Mixture of sleet and freezing rain expected in Jefferson County during morning hours


Jefferson County residents can expect a mixture of sleet and freezing rain after 6 a.m, today, according to meteorologist Marty Trexler of the National Weather Service’s North Little Rock office.

Trexler said the county is among 10 in the state’s southeastern sector that are included in a winter weather advisory that the NWS issued Monday afternoon. Along with Jefferson, other counties in the advisory area were Arkansas, Bradley, Calhoun, Cleveland, Desha, Drew, Lincoln, Monroe and Ouachita. The advisory was to be in effect from 6 a.m. to 3 p.m.

“Primary impacts will likely be to tree branches and power lines,” the advisory stated. “As much as a tenth of an inch is forecast, which could possibly down some trees or power lines easier than normal thanks to saturated grounds” because of weekend rains. Fortunately, however, soil temperatures have been “quite high,” so “glazing” of roadways seems less likely. Nevertheless, some bridges and elevated road surfaces could ice over, creating traffic hazards.

“Pine Bluff’s far enough north that I think it could wind up having a morning similar to Monday,” Trexler said. “We were forecasting Monday’s overnight lows to be in the mid to upper 20s, so it’s going to be below freezing Tuesday morning. Temperatures should warm up to 34 or 35 degrees by the afternoon and the precipitation is expected to change completely to rain, but keep an eye on conditions — even then it’ll be too close to freezing.”

Trexler figures the sleet and freezing rain won’t strike the Pine Bluff area until a few hours after 6 a.m.

A winter weather advisory means that periods of snow, sleet or freezing rain will cause travel difficulties. Persons within the advisory zone should be prepared for slippery roads and limited visibilities.
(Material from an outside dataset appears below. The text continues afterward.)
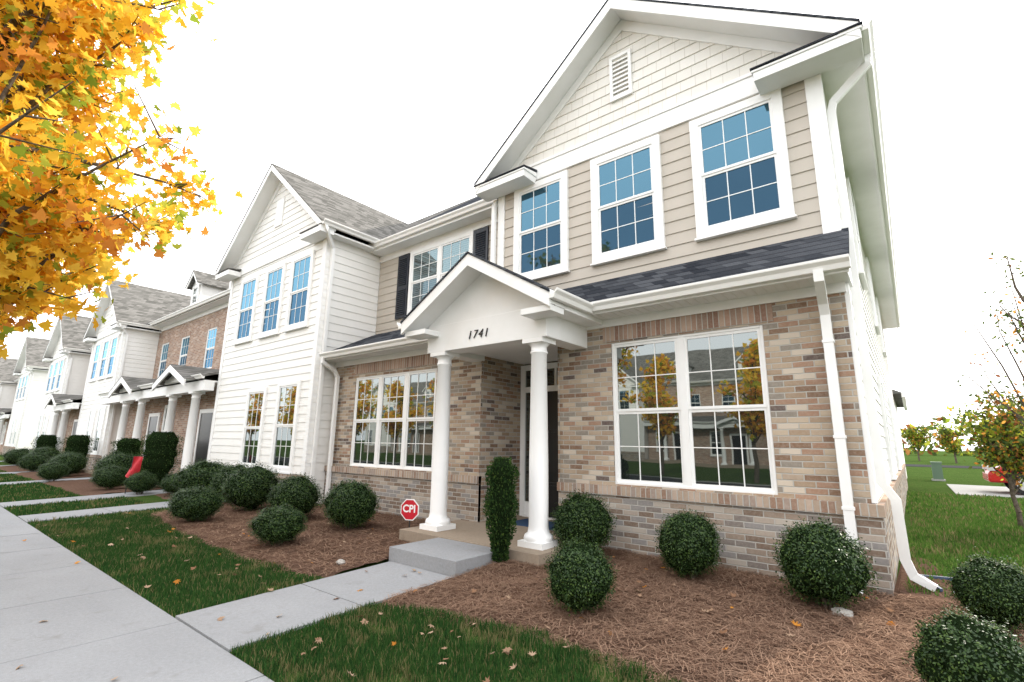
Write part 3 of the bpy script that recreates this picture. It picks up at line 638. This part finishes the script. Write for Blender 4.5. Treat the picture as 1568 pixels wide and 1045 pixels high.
L=[(-3.35,5.62,.37,.36),(-2.38,3.95,.28,.27),(-2.0,5.55,.32,.32),(-.75,5.4,.35,.34),(.37,5.6,.26,.25),(.13,3.85,.26,.25),
(-7.25,4.9,.42,.36),(-8.75,4.75,.42,.37),(-7.05,3.62,.35,.24),(-10.5,4.75,.5,.42),(-10.0,3.6,.42,.28),(-13.3,4.9,.6,.42),(-11.9,5.0,.45,.4),
(-15.7,4.3,.34,.26),(-14.7,4.75,.3,.25),(-19.3,4.7,.65,.45),(-17.6,4.1,.42,.3),(-22.2,3.6,.4,.28),(-24.2,4.3,.55,.4),(-21.3,5.0,.5,.4),(-26,4.6,.5,.4),(-28.5,4.0,.5,.35),(-31,4.6,.6,.45),(-34,4.2,.6,.4)]
for i,(x,y,r,hh) in enumerate(L): shrub(x,y,r,hh,i=i)
def columnar(x,y,r,H,seed):
    random.seed(seed); e=bpy.data.objects.new('columnar_evergreen',None); COL.objects.link(e); e.location=(x,y,hz(y)); V=[];F=[];mi=[]
    def rad(z): t=z/H; return r*(.45+.75*min(1,t*2.2))*(1 if t<.9 else max(.5,1-(t-.9)*4))*(1+.07*math.sin(z*19+seed))
    n=10
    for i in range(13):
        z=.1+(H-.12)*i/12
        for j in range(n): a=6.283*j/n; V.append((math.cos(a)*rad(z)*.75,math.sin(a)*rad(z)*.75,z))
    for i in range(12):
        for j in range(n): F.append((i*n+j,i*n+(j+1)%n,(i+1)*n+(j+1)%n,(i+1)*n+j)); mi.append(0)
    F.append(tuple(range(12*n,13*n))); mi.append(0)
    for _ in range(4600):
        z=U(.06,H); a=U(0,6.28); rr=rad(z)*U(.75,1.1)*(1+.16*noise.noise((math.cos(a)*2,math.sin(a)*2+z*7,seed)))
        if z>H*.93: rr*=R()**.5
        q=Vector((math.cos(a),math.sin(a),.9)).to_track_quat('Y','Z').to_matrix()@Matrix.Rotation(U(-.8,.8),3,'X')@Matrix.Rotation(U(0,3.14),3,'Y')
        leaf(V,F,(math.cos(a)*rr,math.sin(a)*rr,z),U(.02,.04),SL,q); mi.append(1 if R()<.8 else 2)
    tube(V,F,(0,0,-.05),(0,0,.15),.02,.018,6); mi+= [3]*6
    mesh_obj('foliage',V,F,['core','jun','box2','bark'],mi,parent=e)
columnar(-3.95,4.75,.15,1.24,1)
for i,(x,y,r,H) in enumerate(((-17.0,5.0,.42,1.6),(-20.1,5.0,.35,1.4),(-26.6,4.9,.4,1.5),(-33,4.9,.4,1.5))): columnar(x,y,r,H,i+2)
V=[];F=[];mi=[]; random.seed(11)
for i in range(360):
    if i<200: x=U(-4,1); y=U(1.9,6); 
    else: x=U(-12,-4); y=U(.4,5.9)
    if -6.1<x<-3.4 and y>4: continue
    z=hz(y)+.045 if y>3.2 else (.012 if y<1.8 else hz(y)+.05)
    if -5.2<x<-4 and y>1.8: z=hz(y)+.02
    q=Matrix.Rotation(U(-.5,.5),3,'X')@Matrix.Rotation(U(-.5,.5),3,'Y')@Matrix.Rotation(U(0,6.28),3,'Z')
    if y<1.8 and R()<.6: continue
    leaf(V,F,(x,y,z),U(.03,.075),ML,q,.3); mi.append(0 if R()<.85 else 1)
mesh_obj('fallen_leaves',V,F,['dead','lo'],mi)
random.seed(21); V=[];F=[];mi=[]
for x0 in range(-160,170,5):
    y=150+U(-15,15); H=U(5,10)
    for _ in range(90):
        a=U(0,6.28); t=U(0,1); rr=4.2*math.sin(math.pi*min(.98,t*.8+.15))
        leaf(V,F,(x0+math.cos(a)*rr*R()**.4,y+math.sin(a)*rr,H*t),U(1.0,2.0),SL); mi.append(random.choices((0,1,2),(5,2,2))[0])
mesh_obj('distant_trees',V,F,['ldg','lr','lgr'],mi)
b=B('yard_sign'); cx,cy,cz=-6.03,5.1,.50; b.M=Matrix.Translation((cx,cy,0))@Matrix.Rotation(.35,4,'Z')
def octo(r): return [(r*math.cos(math.pi/8+i*math.pi/4),cz+r*math.sin(math.pi/8+i*math.pi/4)) for i in range(8)]
b.prism('plate','signw',octo(.165),-.006,.006); b.prism('red_face','red',octo(.150),-.0085,-.002)
b.sweep('post','metal',[(0,.014,.0),(0,.014,.6)],.014,.012); e=b.done(False)
cu=bpy.data.curves.new('lettering','FONT'); cu.body='CPI'; cu.size=.15; cu.extrude=.001; cu.align_x='CENTER'; cu.offset=.004; cu.materials.append(M['signw'])
o=bpy.data.objects.new('lettering',cu); COL.objects.link(o); o.parent=e; o.location=(cx-.0035,cy-.0098,cz-.035); o.rotation_euler=(math.pi/2,0,.35)
b=B('garden_flag'); b.M=Matrix.Translation((-15.9,4.25,0))@Matrix.Rotation(.5,4,'Z')
b.sweep('pole','metal',[(-.3,0,0),(-.22,0,1.02),(.15,0,1.05)],.015,.015)
Vf=[];Ff=[]
for i in range(7):
    for j in range(7): u=i/6; v=j/6; Vf.append((-.2+.34*u-.18*v,.05*math.sin(u*5+v*3)-.01,1.02-.5*v-.10*u*v))
for i in range(6):
    for j in range(6): q=i*7+j; Ff.append((q,q+7,q+8,q+1))
b.add('cloth','flag',Vf,Ff); b.done(False)
b=B('door_mat'); b.box('mat','mat',-5.2,-4.2,6.35,6.95,.252,.268); b.done(False)
b=B('drain_splash_block'); b.M=Matrix.Translation((.12,6.95,.13))@Matrix.Rotation(.25,4,'Z')
b.box('tray','plas',-.13,.13,-.28,.28,0,.02); b.box('rim','plas',-.15,-.13,-.3,.3,0,.05); b.box('rim','plas',.13,.15,-.3,.3,0,.05); b.box('rim','plas',-.13,.13,.28,.3,0,.05); b.done(False)
for (x,y,s_) in ((-.62,5.25,.07),(-5.45,3.6,.05),(-11.8,4.0,.16)):
    V=[];F=[]
    for i in range(7):
        for j in range(10):
            t=math.pi*i/6;p=6.283*j/10; d=Vector((math.sin(t)*math.cos(p),math.sin(t)*math.sin(p),math.cos(t)*.6)); d*=s_*(1+.35*noise.noise(d*2+Vector((x,0,0)))); V.append((x+d.x*1.3,y+d.y,hz(y)+.04+d.z))
    for i in range(6):
        for j in range(10): F.append((i*10+j,i*10+(j+1)%10,i*10+10+(j+1)%10,i*10+10+j))
    mesh_obj('garden_rock',V,F,['stone'])
b=B('utility_pedestal'); b.box('body','box_green',-.18,.18,-.18,.18,0,.75); b.box('lid','box_green',-.2,.2,-.2,.2,.75,.82); b.box('base','kerb',-.24,.24,-.24,.24,-.05,.06); e=b.done(False); e.location=(.75,30,.13)
def car(loc,rz,body):
    b=B('parked_car',loc,rz)
    side=[(-2.2,.35),(-2.22,.75),(-2.1,.98),(-1.5,1.02),(1.0,.98),(1.95,.85),(2.2,.65),(2.22,.35)]
    b.prism('body',body,[(p[0]*1,p[1]) for p in side],-.88,.88)
    top=[(-1.75,1.0),(-1.35,1.42),(-.2,1.46),(.35,1.40),(1.05,.98)]
    v=[(x,-.82+ (z-1)*.38,z) for x,z in top]+[(x,.82-(z-1)*.38,z) for x,z in top]; n=5
    b.add('cabin_glass','glass',v,[tuple(range(n)),tuple(range(2*n-1,n-1,-1))]+[(i,i+n,(i+1)%n+n,(i+1)%n) for i in range(n)])
    b.prism('roof_panel',body,[(-1.38,1.43),(-.2,1.49),(.38,1.43),(.3,1.40),(-.2,1.455),(-1.3,1.40)],-.66,.66)
    for x,z0,x1,z1 in ((-1.75,1.0,-1.35,1.43),(-.35,1.0,-.3,1.45),(1.05,.98,.36,1.42)):
        for sg in (-1,1): b.sweep('pillar',body,[(x,sg*.825,z0),(x1,sg*.665,z1)],.07,.05)
    for x in (-1.35,1.38):
        for sg in (-1,1):
            v=[];f=[];n=24
            for rr,yy in ((.1,.93),(.21,.92),(.22,.9),(.33,.9),(.34,.88),(.34,.7)):
                for i in range(n): a=6.283*i/n; v.append((x+rr*math.cos(a),sg*yy,.34+rr*math.sin(a)))
            for j in range(5):
                for i in range(n): f.append((j*n+i,j*n+(i+1)%n,(j+1)*n+(i+1)%n,(j+1)*n+i))
            b.add('tyre','tyre',v,f[n*2:]); b.add('rim','rim',v,f[:n*2]+[tuple(range(n))])
            b.box('lamp','tail' if x<0 else 'rim',(-2.24 if x<0 else 2.0),(-2.05 if x<0 else 2.18),min(sg*.55,sg*.9),max(sg*.55,sg*.9),.72,.86)
    e=b.done(False)
    for o in e.children:
        if o.name.startswith('body'): bv=o.modifiers.new('b','BEVEL'); bv.width=.09; bv.segments=4; bv.limit_method='ANGLE'
car((4.0,23.2,.14),math.radians(180),'carred'); car((-75,-3.6,0),0,'carwh'); car((12,55,.14),0,'carwh')
# ================================================================ sky, sun, camera
az=math.atan2(.25,.97); el=math.radians(33)
w=bpy.data.worlds.new('World'); scene.world=w; w.use_nodes=True; nt=w.node_tree; nt.nodes.clear()
sk=nt.nodes.new('ShaderNodeTexSky'); sk.sky_type='NISHITA'; sk.sun_disc=False; sk.sun_elevation=el; sk.sun_rotation=az; sk.dust_density=3.0; sk.air_density=1.0
tc=nt.nodes.new('ShaderNodeTexCoord'); sp=nt.nodes.new('ShaderNodeSeparateXYZ'); nt.links.new(tc.outputs['Generated'],sp.inputs[0])
mr=nt.nodes.new('ShaderNodeMapRange'); mr.inputs[1].default_value=-.7; mr.inputs[2].default_value=.3; nt.links.new(sp.outputs[1],mr.inputs[0])
hzc=nt.nodes.new('ShaderNodeMix'); hzc.data_type='RGBA'; hzc.inputs[6].default_value=(20.3,20.4,20.8,1); hzc.inputs[7].default_value=(22,22,22.2,1); nt.links.new(mr.outputs[0],hzc.inputs[0])
mx=nt.nodes.new('ShaderNodeMix'); mx.data_type='RGBA'; mx.inputs[0].default_value=.86; nt.links.new(hzc.outputs[2],mx.inputs[7])
bg=nt.nodes.new('ShaderNodeBackground'); bg.inputs[1].default_value=.15; ou=nt.nodes.new('ShaderNodeOutputWorld')
nt.links.new(sk.outputs[0],mx.inputs[6]); nt.links.new(mx.outputs[2],bg.inputs[0]); nt.links.new(bg.outputs[0],ou.inputs[0])
sl_=bpy.data.lights.new('sun','SUN'); sl_.energy=5.0; sl_.angle=math.radians(.5); sl_.color=(1,.92,.80)
so=bpy.data.objects.new('sun',sl_); COL.objects.link(so)
d=Vector((math.sin(az)*math.cos(el),math.cos(az)*math.cos(el),math.sin(el))); so.rotation_euler=d.to_track_quat('Z','Y').to_euler(); so.location=d*50
psi=math.radians(38.8);th=math.radians(11.8);ro=.0145
Rr=Vector((math.cos(psi),math.sin(psi),0)); Ff_=Vector((-math.sin(psi)*math.cos(th),math.cos(psi)*math.cos(th),math.sin(th))); Uu=Rr.cross(Ff_)
X=(Rr+Uu*ro).normalized(); Y=(Uu-Rr*ro).normalized()
cam=bpy.data.cameras.new('camera'); cam.lens=36*750/1568; cam.sensor_width=36; cam.clip_end=3000; cam.clip_start=.05
co=bpy.data.objects.new('camera',cam); COL.objects.link(co)
mt=Matrix((( X.x,Y.x,-Ff_.x,0),(X.y,Y.y,-Ff_.y,0),(X.z,Y.z,-Ff_.z,1.5),(0,0,0,1))); co.matrix_world=mt
scene.camera=co
scene.view_settings.view_transform='Standard'; scene.view_settings.look='None'; scene.view_settings.exposure=0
“Use caution while driving,” Trexler urged.

The precipitation is coming out of the south and southwest from Louisiana and Texas.

Elsewhere in Southeast Arkansas, Ashley and Chicot counties were placed under an ice storm warning Monday afternoon. The warning was effective until 6 p.m. tonight.

An ice storm warning means severe winter weather conditions are expected or occurring. Significant amounts of ice accumulations were expected to make travel dangerous or even impossible. Ice accumulations and winds were forecast to lead to snapped power lines and falling tree branches. Freezing rain began Monday and was forecast to taper to freezing drizzle overnight before developing again between 3 and 7 a.m. today and continuing through the day. The warning area stretches from Louisiana into Arkansas and Mississippi.

Ice accumulation was expected to be around a quarter of an inch on Monday. Up to a half an inch more is possible today.